Sin embargo, el verdadero fondo de las iniciativas es una alarmante modificación fundamental a nuestro régimen constitucional: la militarización definitiva de la Guardia Nacional y la permanencia de las Fuerzas Armadas en funciones civiles; la desaparición de órganos autónomos que (aún) garantizan el ejercicio de derechos –como el INAI– y libertades –como el IFT y la Cofece. La reforma al Poder Judicial cancelaría su independencia y eliminaría los contrapesos al Ejecutivo, mientras que la reforma electoral podría marcar el fin de las elecciones equitativas y competitivas.
Podría incluso argumentarse que el llamado “Plan C” modificaría aspectos tan centrales de nuestra Ley Fundamental que su éxito sería equivalente, en los hechos, a la aprobación de una nueva Constitución. La reforma militarista, por ejemplo, alteraría artículos que se han mantenido sin cambios desde 1917 –lo cual da una idea de su trascendencia–, con el único propósito de seguir abusando de nuestras Fuerzas Armadas al asignarles aún más tareas que no les corresponden.
Nuestra Constitución no es un simple conjunto de normas abstractas: es la traducción de una gran visión soberana fundada en principios, valores, objetivos y aspiraciones de la comunidad nacional, así como los medios para hacer valer los primeros y alcanzar los segundos. En ella están plasmadas ideas esenciales que adquieren su vigencia como ley, mediante una representación popular legítima, cuando una mayoría legislativa –resultado de las urnas y la construcción de acuerdos plurales– es capaz de cristalizar aquellos consensos nacionales en reglas generales.

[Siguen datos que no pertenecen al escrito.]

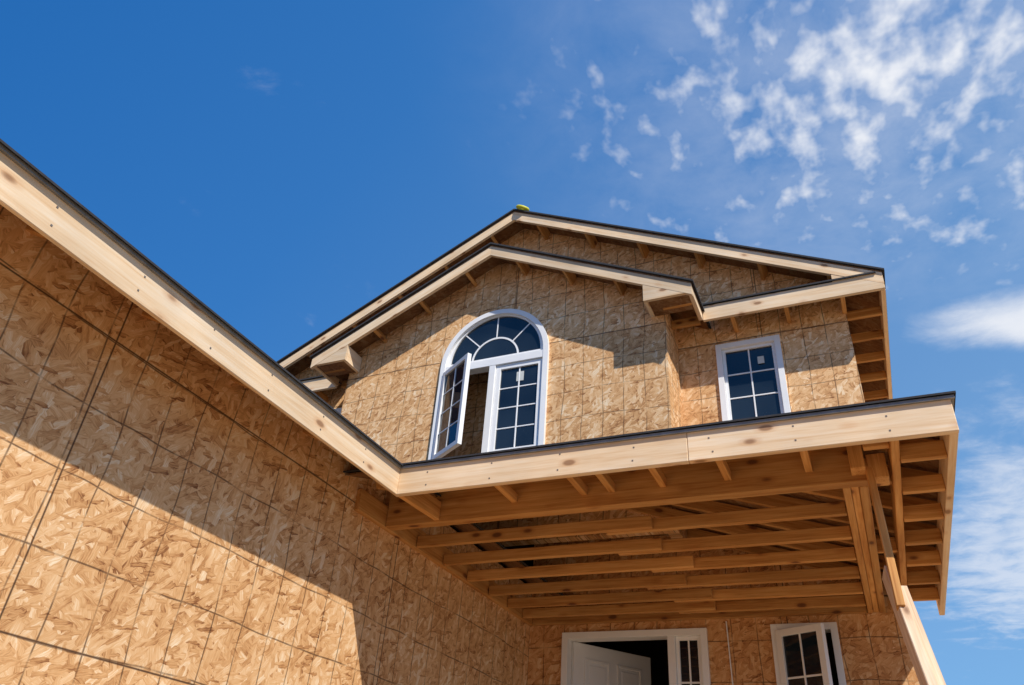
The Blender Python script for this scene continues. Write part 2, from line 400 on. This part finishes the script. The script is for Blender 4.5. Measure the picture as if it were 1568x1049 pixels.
prism('arch_glass',[(WX-ri,4.30),(WX+ri,4.30)]+arc(WX,WZS+.02,ri+.01,0,180,30),'Y',YB+.012,YB+.016,M_glass)
sash('casement_closed',house,WX+.037,WX+fi-.002,WZ0+.058,4.198,YB+.01,2,4,w=.055)
sash('casement_open',house,WX-fi+.002,WX-.037,WZ0+.058,4.198,YB-.03,2,4,M=hinge(WX-fi,YB-.03,-33),w=.05)
boxes('window_label',[(WX+.27,WX+.35,YB+.004,YB+.0055,3.98,4.09)],M_lab,bevel=0)
boxes('door_frame',rectframe(-2.51,-1.26,-.47,1.63,D-.03,D+.10,.055)+[(-1.585,-1.525,D-.028,D+.098,-.415,1.575)],M_white)
sash('sidelight',house,-1.524,-1.316,-.41,1.574,D+.02,2,6,w=.03)
Md=hinge(-2.44,D+.06,54)
boxes('entry_door',[(-2.44,-1.60,D+.04,D+.08,-.42,1.57)],M_door,house,Md)
L=[]
for cx0 in(-2.33,-1.98):
    for z0,z1 in((-.25,.35),(.47,1.05),(1.15,1.45)):
        L+=rectframe(cx0,cx0+.27,z0,z1,D+.03,D+.0395,.022)
        L.append((cx0+.05,cx0+.22,D+.033,D+.0395,z0+.05,z1-.05))
boxes('entry_door_panels',L,M_door,house,Md)
boxes('lower_window_frame',rectframe(-.76,-.27,.52,1.64,D-.03,D+.09,.05),M_white)
sash('lower_casement_open',house,-.715,-.315,.575,1.585,D-.04,2,3,M=hinge(-.715,D-.04,-28),w=.05)
beam('cable',(-1.1,D-.01,1.68),(-1.09,D-.012,1.2),.008,.008,M_white,bevel=0)

bpy.ops.mesh.primitive_torus_add(major_radius=.065,minor_radius=.022,location=(CX+.11,EYm+.0,MT-.005),rotation=(.35,.45,0))
o=bpy.context.object;o.name='yellow_hose_coil';o.data.materials.append(M_yel)

# ---------------------------------------------------------------- brace
br=empty('lumber_brace')
beam('upper_board',(.105,4.02,1.80),(.115,3.80,1.0),.035,.05,M_lum,br)
d0=Vector((.092,3.93,1.20)); d1=Vector((.395,2.69,-1.42))
beam('lower_board',d0,d1,.038,.089,M_brace,br)
beam('lower_board_lapped',d0+Vector((.04,-.02,-.10)),d1+Vector((.04,0,0)),.038,.089,M_brace,br)

mk('ground',[(-400,-400,G),(400,-400,G),(400,400,G),(-400,400,G)],[(0,1,2,3)],M_dirt,parent=None)

# ---------------------------------------------------------------- light
tosun=Vector((.755,-.58,1)).normalized()
sun=bpy.data.lights.new('sun','SUN'); sun.energy=5.0; sun.angle=math.radians(.53); sun.color=(1,.95,.88)
so=bpy.data.objects.new('sun',sun); col.objects.link(so); so.rotation_euler=tosun.to_track_quat('Z','Y').to_euler()
el=math.asin(tosun.z); az=math.atan2(tosun.x,tosun.y)
w=bpy.data.worlds.new('World'); scene.world=w; w.use_nodes=True; nt=w.node_tree; g=N(nt)
bg=nt.nodes['Background']; sky=g.add('ShaderNodeTexSky',sky_type='NISHITA'); sky.sun_disc=False
sky.sun_elevation=el; sky.sun_rotation=az; sky.air_density=1.0; sky.dust_density=.4; sky.ozone_density=3.
tc=g.add('ShaderNodeTexCoord'); dirv=tc.outputs['Generated']
skyc=g.mix(1,sky.outputs[0],(.42,1.45,2.1,1),'MULTIPLY')
dt=g.add('ShaderNodeVectorMath',operation='DOT_PRODUCT'); g.link(dirv,dt.inputs[0]); dt.inputs[1].default_value=(.6,.7,-.5)
haze=g.ramp(g.mr(dt.outputs['Value'],-.7,.7),[(0,(.14,1.3,4.4)),(.3,(.38,1.8,5.1)),(.6,(.9,2.5,5.7)),(1,(2.4,4.3,7.0))])
skyc=g.mix(.8,skyc,haze)
sx=g.add('ShaderNodeSeparateXYZ'); g.link(dirv,sx.inputs[0])
zz=g.math('MAXIMUM',sx.outputs[2],.03)
px=g.math('DIVIDE',sx.outputs[0],zz); py=g.math('DIVIDE',sx.outputs[1],zz)
cb=g.add('ShaderNodeCombineXYZ'); g.link(px,cb.inputs[0]); g.link(py,cb.inputs[1]); PP=cb.outputs[0]
def blob(cx,cy,rx,ry,inner=.2,slope=0):
    ddx=g.math('SUBTRACT',px,cx)
    dx=g.math('DIVIDE',ddx,rx); dy=g.math('DIVIDE',g.math('ADD',g.math('SUBTRACT',py,cy),g.math('MULTIPLY',ddx,slope)),ry)
    r=g.math('SQRT',g.math('ADD',g.math('MULTIPLY',dx,dx),g.math('MULTIPLY',dy,dy)))
    return g.mr(r,inner,1.,1.,0.,True)
PPs=g.vmath('MULTIPLY',PP,(1.25,.85,1))
n_puff=g.noise(PPs,17,3,.5,.1).outputs['Fac']
n_fine=g.noise(PP,45,3,.6).outputs['Fac']
n_big=g.noise(g.vmath('ADD',PP,(3.1,1.7,0)),4.2,3,.5).outputs['Fac']
n_soft=g.noise(PP,6,7,.62,.3).outputs['Fac']
m1=blob(.2,.88,.80,.85,.0)
core=blob(.12,.86,.34,.34,.0)
t1=g.math('ADD',g.math('MULTIPLY_ADD',core,.10,g.math('MULTIPLY',m1,.26)),g.math('ADD',g.math('MULTIPLY_ADD',n_fine,.14,g.math('MULTIPLY',n_puff,1.0)),g.math('MULTIPLY',n_big,.38)))
c1=g.mr(t1,.86,1.42,0,1.,True)
c1=g.math('MULTIPLY',c1,g.mr(m1,0,.4,0,1))
veil=g.math('MULTIPLY',g.math('MULTIPLY',m1,g.mr(n_soft,.3,.7,.1,1)),.34)
c1=g.math('MAXIMUM',c1,veil)
m2=blob(.45,1.62,.45,.20,.0,-.15)
c2=g.mr(g.math('ADD',m2,g.math('MULTIPLY',n_soft,.8)),.60,1.35,0,.9,True)
m3=blob(.75,3.1,.95,2.1,.1)
c3=g.mr(g.math('ADD',g.math('MULTIPLY',m3,.6),n_soft),.62,1.15,0,.6,True)
cl=g.math('MAXIMUM',c1,g.math('MAXIMUM',c2,c3))
fin=g.mix(cl,skyc,(8.8,9.0,9.5,1))
g.link(fin,bg.inputs['Color']); bg.inputs['Strength'].default_value=.10

# ---------------------------------------------------------------- camera
yaw,pitch,roll,f=-0.4577,0.58415,0.08044,1178.94
fw=Vector((math.sin(yaw)*math.cos(pitch),math.cos(yaw)*math.cos(pitch),math.sin(pitch)))
r0=Vector((math.cos(yaw),-math.sin(yaw),0));u0=r0.cross(fw)
r=r0*math.cos(roll)+u0*math.sin(roll);u=-r0*math.sin(roll)+u0*math.cos(roll)
cam=bpy.data.cameras.new('camera');co=bpy.data.objects.new('camera',cam);col.objects.link(co)
co.matrix_world=Matrix((r,u,-fw)).transposed().to_4x4()
cam.sensor_width=36;cam.lens=f/1568*36;cam.clip_start=.05;cam.clip_end=3000
scene.camera=co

El oficialismo carece de la legitimidad necesaria para imponer una nueva Constitución, más aún si se ignora el 45% de la votación de las minorías con una falsa interpretación del mandato de las unas. No se niega el respaldo mayoritario que la ciudadanía le otorgó al gobierno y su coalición, como tampoco puede negarse la representación –minoritaria, pero no menos legal y legítima– que las oposiciones ganaron en la misma elección. Por ello, si la coalición oficial logra que ese resultado se convierta en una mayoría calificada, será únicamente por la conjunción del pacto entre dirigencias partidistas y la omisión o complicidad de las autoridades electorales.

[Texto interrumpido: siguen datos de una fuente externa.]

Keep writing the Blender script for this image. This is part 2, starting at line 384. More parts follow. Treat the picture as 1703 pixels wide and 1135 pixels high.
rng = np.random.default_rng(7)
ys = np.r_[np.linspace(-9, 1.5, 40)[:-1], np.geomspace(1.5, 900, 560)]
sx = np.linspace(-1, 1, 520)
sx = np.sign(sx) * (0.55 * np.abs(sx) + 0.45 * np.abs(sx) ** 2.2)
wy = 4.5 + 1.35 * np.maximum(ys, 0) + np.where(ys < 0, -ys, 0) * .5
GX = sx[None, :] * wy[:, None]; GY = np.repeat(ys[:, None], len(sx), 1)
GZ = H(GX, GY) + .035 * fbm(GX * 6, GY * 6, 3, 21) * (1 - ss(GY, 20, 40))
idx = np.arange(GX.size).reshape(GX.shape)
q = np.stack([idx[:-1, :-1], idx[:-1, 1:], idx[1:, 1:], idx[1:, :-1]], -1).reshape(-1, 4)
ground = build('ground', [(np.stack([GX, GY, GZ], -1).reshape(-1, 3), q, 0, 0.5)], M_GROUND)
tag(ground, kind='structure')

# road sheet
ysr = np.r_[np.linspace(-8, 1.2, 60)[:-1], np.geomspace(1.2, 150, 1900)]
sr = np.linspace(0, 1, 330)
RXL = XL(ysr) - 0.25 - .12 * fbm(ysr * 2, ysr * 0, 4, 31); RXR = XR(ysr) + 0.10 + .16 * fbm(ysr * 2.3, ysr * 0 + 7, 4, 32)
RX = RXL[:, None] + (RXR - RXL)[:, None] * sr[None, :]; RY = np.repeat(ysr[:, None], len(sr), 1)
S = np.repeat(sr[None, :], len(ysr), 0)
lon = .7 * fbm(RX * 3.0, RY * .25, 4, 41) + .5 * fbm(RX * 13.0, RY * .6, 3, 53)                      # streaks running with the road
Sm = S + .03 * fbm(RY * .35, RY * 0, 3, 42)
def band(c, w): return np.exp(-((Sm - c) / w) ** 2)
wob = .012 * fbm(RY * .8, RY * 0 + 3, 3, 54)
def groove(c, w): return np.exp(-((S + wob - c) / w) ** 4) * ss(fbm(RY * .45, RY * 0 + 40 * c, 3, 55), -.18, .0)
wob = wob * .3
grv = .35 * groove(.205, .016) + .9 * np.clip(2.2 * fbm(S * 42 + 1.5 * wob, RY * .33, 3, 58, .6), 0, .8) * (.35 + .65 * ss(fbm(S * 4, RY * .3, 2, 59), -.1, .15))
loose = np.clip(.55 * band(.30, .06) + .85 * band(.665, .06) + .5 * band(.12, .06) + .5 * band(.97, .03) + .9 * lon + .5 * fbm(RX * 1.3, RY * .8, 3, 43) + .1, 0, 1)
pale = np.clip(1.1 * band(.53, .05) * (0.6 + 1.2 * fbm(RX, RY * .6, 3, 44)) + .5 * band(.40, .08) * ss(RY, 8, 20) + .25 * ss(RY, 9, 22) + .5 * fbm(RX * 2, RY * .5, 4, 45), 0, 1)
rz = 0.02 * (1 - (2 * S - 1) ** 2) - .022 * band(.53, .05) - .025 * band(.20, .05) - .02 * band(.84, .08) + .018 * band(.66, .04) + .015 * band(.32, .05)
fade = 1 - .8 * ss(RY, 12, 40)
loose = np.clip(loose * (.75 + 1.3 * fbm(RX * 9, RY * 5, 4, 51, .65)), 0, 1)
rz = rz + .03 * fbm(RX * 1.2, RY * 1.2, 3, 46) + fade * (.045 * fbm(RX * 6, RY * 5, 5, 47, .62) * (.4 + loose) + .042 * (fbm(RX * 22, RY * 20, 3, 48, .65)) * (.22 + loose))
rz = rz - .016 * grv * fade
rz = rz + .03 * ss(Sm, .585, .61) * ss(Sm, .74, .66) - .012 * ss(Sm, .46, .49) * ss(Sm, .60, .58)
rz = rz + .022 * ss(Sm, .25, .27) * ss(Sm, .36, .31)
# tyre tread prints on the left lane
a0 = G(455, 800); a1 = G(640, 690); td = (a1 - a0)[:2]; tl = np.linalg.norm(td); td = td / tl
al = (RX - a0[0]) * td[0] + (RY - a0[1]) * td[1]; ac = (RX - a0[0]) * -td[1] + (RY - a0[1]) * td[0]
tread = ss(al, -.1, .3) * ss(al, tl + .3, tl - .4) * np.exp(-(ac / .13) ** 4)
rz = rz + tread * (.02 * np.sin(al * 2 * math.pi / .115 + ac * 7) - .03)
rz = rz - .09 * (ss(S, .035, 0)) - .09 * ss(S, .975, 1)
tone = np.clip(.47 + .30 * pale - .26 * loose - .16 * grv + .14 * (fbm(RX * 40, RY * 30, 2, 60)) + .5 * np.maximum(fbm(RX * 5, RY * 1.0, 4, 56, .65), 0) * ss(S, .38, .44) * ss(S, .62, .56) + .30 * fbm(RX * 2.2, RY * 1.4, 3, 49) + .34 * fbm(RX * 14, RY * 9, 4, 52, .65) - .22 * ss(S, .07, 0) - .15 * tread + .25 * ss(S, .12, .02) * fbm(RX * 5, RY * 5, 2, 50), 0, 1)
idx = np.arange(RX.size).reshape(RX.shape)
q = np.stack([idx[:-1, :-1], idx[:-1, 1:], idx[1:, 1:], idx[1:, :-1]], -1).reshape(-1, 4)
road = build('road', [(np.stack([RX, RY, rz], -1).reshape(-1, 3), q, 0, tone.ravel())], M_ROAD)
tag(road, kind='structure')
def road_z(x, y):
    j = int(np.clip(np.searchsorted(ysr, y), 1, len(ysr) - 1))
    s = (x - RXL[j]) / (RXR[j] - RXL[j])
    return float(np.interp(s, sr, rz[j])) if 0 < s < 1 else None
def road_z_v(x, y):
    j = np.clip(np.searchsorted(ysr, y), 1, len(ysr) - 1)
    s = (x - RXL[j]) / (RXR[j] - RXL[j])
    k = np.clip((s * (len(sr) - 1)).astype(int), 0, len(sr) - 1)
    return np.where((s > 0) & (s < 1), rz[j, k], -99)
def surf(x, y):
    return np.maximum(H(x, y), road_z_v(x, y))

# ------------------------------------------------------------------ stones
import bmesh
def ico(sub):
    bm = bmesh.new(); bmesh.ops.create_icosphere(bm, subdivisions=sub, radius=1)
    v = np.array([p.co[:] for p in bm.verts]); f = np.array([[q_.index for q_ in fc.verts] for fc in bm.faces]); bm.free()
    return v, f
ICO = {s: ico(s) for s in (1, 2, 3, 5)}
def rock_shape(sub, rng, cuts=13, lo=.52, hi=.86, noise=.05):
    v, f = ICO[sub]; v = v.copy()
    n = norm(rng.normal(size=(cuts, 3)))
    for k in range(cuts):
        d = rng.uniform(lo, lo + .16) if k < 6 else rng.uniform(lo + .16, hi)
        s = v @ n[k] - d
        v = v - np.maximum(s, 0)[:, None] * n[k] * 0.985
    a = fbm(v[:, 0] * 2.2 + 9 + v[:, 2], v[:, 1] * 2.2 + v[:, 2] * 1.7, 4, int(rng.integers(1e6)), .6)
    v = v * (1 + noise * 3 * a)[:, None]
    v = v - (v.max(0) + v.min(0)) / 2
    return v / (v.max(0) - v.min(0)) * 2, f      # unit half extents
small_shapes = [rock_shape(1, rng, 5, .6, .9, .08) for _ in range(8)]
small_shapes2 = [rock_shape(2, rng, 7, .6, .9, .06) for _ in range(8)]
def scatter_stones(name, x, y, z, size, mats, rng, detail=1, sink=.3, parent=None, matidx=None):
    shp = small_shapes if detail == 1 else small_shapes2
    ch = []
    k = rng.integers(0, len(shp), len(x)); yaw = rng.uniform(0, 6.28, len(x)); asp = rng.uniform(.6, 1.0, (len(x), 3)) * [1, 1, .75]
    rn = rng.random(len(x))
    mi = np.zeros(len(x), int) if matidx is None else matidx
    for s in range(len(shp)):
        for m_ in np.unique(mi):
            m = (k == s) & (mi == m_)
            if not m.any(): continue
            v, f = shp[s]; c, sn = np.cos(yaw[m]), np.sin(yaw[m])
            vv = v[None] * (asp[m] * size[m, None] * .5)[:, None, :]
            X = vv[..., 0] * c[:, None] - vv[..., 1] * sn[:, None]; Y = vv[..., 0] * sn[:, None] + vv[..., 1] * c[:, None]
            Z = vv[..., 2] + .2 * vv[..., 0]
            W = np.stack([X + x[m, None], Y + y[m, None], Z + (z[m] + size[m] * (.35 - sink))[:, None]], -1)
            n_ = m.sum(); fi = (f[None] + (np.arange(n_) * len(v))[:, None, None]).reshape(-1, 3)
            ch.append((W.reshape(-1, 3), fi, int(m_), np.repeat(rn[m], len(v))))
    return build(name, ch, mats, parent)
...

Vale la pena insistir: Morena y sus aliados no tienen el mandato para reformar la Constitución a su antojo. Tienen, eso sí, un mandato claro para trazar un rumbo y encabezar su construcción mediante acuerdos que incluyan a las minorías políticas, que hoy representamos a millones de ciudadanas y ciudadanos. Nuestra Ley Fundamental no es patrimonio exclusivo de una mayoría electoral: es el reflejo normativo de los grandes consensos nacionales.

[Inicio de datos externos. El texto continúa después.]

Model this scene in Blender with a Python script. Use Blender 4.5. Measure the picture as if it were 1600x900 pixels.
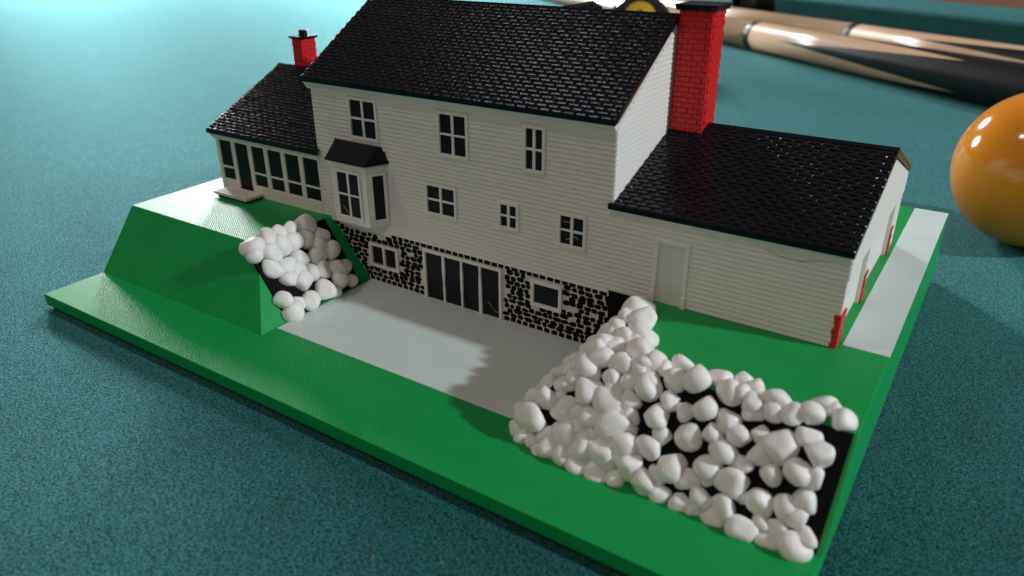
import bpy, bmesh, math, random
from mathutils import Vector, Matrix
random.seed(7)
MM = 0.001
S = bpy.context.scene
for o in list(bpy.data.objects): bpy.data.objects.remove(o)
C = S.collection

# ---------------------------------------------------------------- camera
cam_d = bpy.data.cameras.new('camera'); cam = bpy.data.objects.new('camera', cam_d); C.objects.link(cam)
YAW, PITCH, ROLL = -0.58574845, 0.45131844, -0.00585398
fw = Vector((math.sin(YAW)*math.cos(PITCH), math.cos(YAW)*math.cos(PITCH), -math.sin(PITCH)))
rt = fw.cross(Vector((0, 0, 1))).normalized(); up = rt.cross(fw)
r2 = rt*math.cos(ROLL) + up*math.sin(ROLL); u2 = -rt*math.sin(ROLL) + up*math.cos(ROLL)
CAM = Vector((245.005, -163.582, 106.670))
cam.matrix_world = Matrix(((r2.x, u2.x, -fw.x, CAM.x*MM), (r2.y, u2.y, -fw.y, CAM.y*MM), (r2.z, u2.z, -fw.z, CAM.z*MM), (0, 0, 0, 1)))
cam_d.sensor_width = 36; cam_d.lens = 36*0.741; cam_d.clip_start = 0.005; cam_d.clip_end = 20
cam_d.dof.use_dof = True; cam_d.dof.focus_distance = 0.218; cam_d.dof.aperture_fstop = 17.0
S.camera = cam

# ---------------------------------------------------------------- light of the room
W = bpy.data.worlds.new('World'); S.world = W; W.use_nodes = True
bg = W.node_tree.nodes['Background']; bg.inputs[0].default_value = (1.0, 0.80, 0.70, 1); bg.inputs[1].default_value = 0.10
def area(name, loc, target, size, energy, color, shape='DISK', size_y=None):
    d = bpy.data.lights.new(name, 'AREA'); d.shape = shape; d.size = size
    if size_y: d.size_y = size_y
    d.energy = energy; d.color = color
    o = bpy.data.objects.new(name, d); C.objects.link(o); o.location = loc
    o.rotation_euler = (Vector(target) - Vector(loc)).to_track_quat('-Z', 'Y').to_euler()
    return o
area('window_light', (-1.45, 1.72, 0.84), (0.0, 0.1, 0.0), 0.34, 41.0, (0.93, 0.98, 1.0))
area('side_window_light', (-2.25, 1.15, 0.62), (0.0, 0.0, 0.0), 0.42, 28.0, (0.95, 0.98, 1.0))
area('table_lamp', (1.17, 0.20, 0.62), (0.13, -0.01, 0.01), 0.05, 9.4, (0.90, 0.97, 1.0))
area('ceiling_lamp', (-0.49, -0.39, 1.13), (0.15, 0.0, 0.06), 0.05, 1.7, (1.0, 0.95, 0.9))
area('room_light', (0.35, -2.1, 1.25), (0.12, 0.0, 0.02), 1.8, 6.7, (1.0, 0.79, 0.66), 'RECTANGLE', 1.1)
S.view_settings.view_transform = 'Standard'; S.view_settings.look = 'None'; S.view_settings.exposure = 0.0; S.view_settings.gamma = 1.0
S.view_settings.use_curve_mapping = False
S.render.engine = 'CYCLES'

# ---------------------------------------------------------------- materials
def newmat(name):
    m = bpy.data.materials.new(name); m.use_nodes = True
    return m, m.node_tree.nodes, m.node_tree.links, m.node_tree.nodes['Principled BSDF']
def node(N, t, **kw):
    n = N.new(t)
    for k, v in kw.items():
        if k.startswith('i_'): n.inputs[k[2:]].default_value = v
        else: setattr(n, k, v)
    return n
def plastic(name, col, rough=0.4, lines=None, sss=0.0, spec=0.5, vary=0.06, lump=0.02, line_h=0.10):
    """printed plastic: faint tone variation, optional diagonal fill lines on flat tops, fine unevenness"""
    m, N, L, b = newmat(name)
    tc = node(N, 'ShaderNodeTexCoord')
    geo = node(N, 'ShaderNodeNewGeometry')
    no = node(N, 'ShaderNodeTexNoise', i_Scale=90.0, i_Detail=4.0)
    L.new(geo.outputs['Position'], no.inputs['Vector'])
    mx = node(N, 'ShaderNodeMix', data_type='RGBA')
    mx.inputs[6].default_value = tuple(c*(1-vary) for c in col) + (1,)
    mx.inputs[7].default_value = tuple(min(1, c*(1+vary)) for c in col) + (1,)
    L.new(no.outputs[0], mx.inputs[0]); L.new(mx.outputs[2], b.inputs['Base Color'])
    b.inputs['Roughness'].default_value = rough; b.inputs['Specular IOR Level'].default_value = spec
    if sss:
        b.inputs['Subsurface Weight'].default_value = sss
        b.inputs['Subsurface Radius'].default_value = (0.0016, 0.0012, 0.0009)
        b.inputs['Subsurface Scale'].default_value = 1.0
    fine = node(N, 'ShaderNodeTexNoise', i_Scale=700.0, i_Detail=3.0)
    L.new(geo.outputs['Position'], fine.inputs['Vector'])
    bp = node(N, 'ShaderNodeBump', i_Strength=1.0, i_Distance=lump*MM)
    L.new(fine.outputs[0], bp.inputs['Height'])
    out = bp
    if lines:
        sep = node(N, 'ShaderNodeSeparateXYZ'); L.new(geo.outputs['Position'], sep.inputs[0])
        if lines == 'diag':
            ad = node(N, 'ShaderNodeMath', operation='ADD'); L.new(sep.outputs[0], ad.inputs[0]); L.new(sep.outputs[1], ad.inputs[1])
            mul = node(N, 'ShaderNodeMath', operation='MULTIPLY'); mul.inputs[1].default_value = 2*math.pi/(0.85*MM); L.new(ad.outputs[0], mul.inputs[0])
        else:
            mul = node(N, 'ShaderNodeMath', operation='MULTIPLY'); mul.inputs[1].default_value = 2*math.pi/(0.2*MM); L.new(sep.outputs[2], mul.inputs[0])
        sn = node(N, 'ShaderNodeMath', operation='COSINE'); L.new(mul.outputs[0], sn.inputs[0])
        # printed fill lines: tilt the normal to and fro across the lines, on flat tops only
        sz = node(N, 'ShaderNodeSeparateXYZ'); L.new(geo.outputs['True Normal'], sz.inputs[0])
        g = node(N, 'ShaderNodeMath', operation='GREATER_THAN'); g.inputs[1].default_value = 0.95; L.new(sz.outputs[2], g.inputs[0])
        am = node(N, 'ShaderNodeMath', operation='MULTIPLY'); L.new(sn.outputs[0], am.inputs[0]); L.new(g.outputs[0], am.inputs[1])
        sv = node(N, 'ShaderNodeVectorMath', operation='SCALE'); sv.inputs[0].default_value = (0.7071*line_h, 0.7071*line_h, 0); L.new(am.outputs[0], sv.inputs['Scale'])
        av = node(N, 'ShaderNodeVectorMath', operation='ADD'); L.new(bp.outputs[0], av.inputs[0]); L.new(sv.outputs[0], av.inputs[1])
        nv = node(N, 'ShaderNodeVectorMath', operation='NORMALIZE'); L.new(av.outputs[0], nv.inputs[0])
        out = nv
    L.new(out.outputs[0], b.inputs['Normal'])
    return m
WHITE = plastic('white_plastic', (0.80, 0.77, 0.72), 0.45, None, 0.15)
TRIM = plastic('white_trim_plastic', (0.82, 0.79, 0.75), 0.42, None, 0.10)
ROCKM = plastic('white_rock_plastic', (0.88, 0.865, 0.85), 0.5, None, 0.5, lump=0.05)
GREEN = plastic('green_plastic', (0.001, 0.33, 0.075), 0.42, 'diag', 0.0, line_h=0.40, spec=0.36, lump=0.002)
GREY = plastic('grey_plastic', (0.60, 0.69, 0.67), 0.55, None, 0.0, lump=0.015)
BLACK = plastic('black_plastic', (0.004, 0.004, 0.007), 0.25, None, 0.0, lump=0.12, spec=0.36)
MATTE = plastic('matte_black_plastic', (0.003, 0.003, 0.004), 0.6, None, 0.0, lump=0.05, spec=0.10)
BLACK.node_tree.nodes['Principled BSDF'].inputs['Specular Tint'].default_value = (0.75, 0.85, 1.0, 1)
PANE = plastic('black_pane_plastic', (0.006, 0.007, 0.012), 0.45, None, 0.0, lump=0.03, spec=0.25)
RED = plastic('red_plastic', (0.62, 0.008, 0.014), 0.42, None, 0.1, lump=0.05)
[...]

La República Federal, el civilismo, la autonomía del Poder Judicial, las instituciones que dan viabilidad a los derechos y las reglas para la renovación democrática del poder público son ejemplos de esos consensos nacionales. Y son el fundamento de la República misma. Imponer alteraciones al alma de nuestro acuerdo social al ignorar la representación de millones de personas que votaron libre y democráticamente para que haya contrapesos legislativos es una vulgar ambición tiránica; un atropello legal y una pretensión ilegítima.